Current Research

Social trust development in childhood (7 - 11 years) - Online: We jointly conduct this research project with Uppsala University in Sweden and cross-culturally investigate the development of social trust in children's relationships with others.

The role of intergroup biases on information acquisition on other individuals (6-7 years) : This study  investigates the strategies that 6-7 year-old children for acquiring information about other individuals’ characteristics.  Our aim is to test the effects of social learning conditions which might exacerbate or alleviate negative biases that children might have against outgroup individuals.

Cross-cultural differences in children's learning from their parents (5-6 and 10-11 years) - Online: The goal of this study is to explore how children learn about the world from their parents and how culture might influence this. As an example, we investigate how children learn about real or pretend characters (i.e., Harry Potter) from their parents.

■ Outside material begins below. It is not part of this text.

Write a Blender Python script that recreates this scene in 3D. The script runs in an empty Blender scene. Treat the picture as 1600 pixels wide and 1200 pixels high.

This study is being conducted in the United States, Iran and China in collaboration with researchers from Boston University.

Communication with infants (12-15 months, adults) : In these studies, we aim to investigate the type of social inferences that infants make about infant-directed and adult-directed ommunications. We show infants visual or auditory clips, measure how much they attend to these while they are seated on their parents' lap. In an additional project which we conduct with adults, we also investigate the type of inferences that adults make about these styles of communication.

Baby Talk (0-4 years) - Online : In this study, we examine how mothers and fathers communicate with their children since birth. Parents share their audio recordings with us on our website while talking naturally with their children (for example; the last book they read together or their visit to the zoo).

The influence of shared cultural knowledge on social group membership (6-9 years) - Online : These studies aim to unsderstand the role of shared culture in guiding cihldren's social preferences and inferences.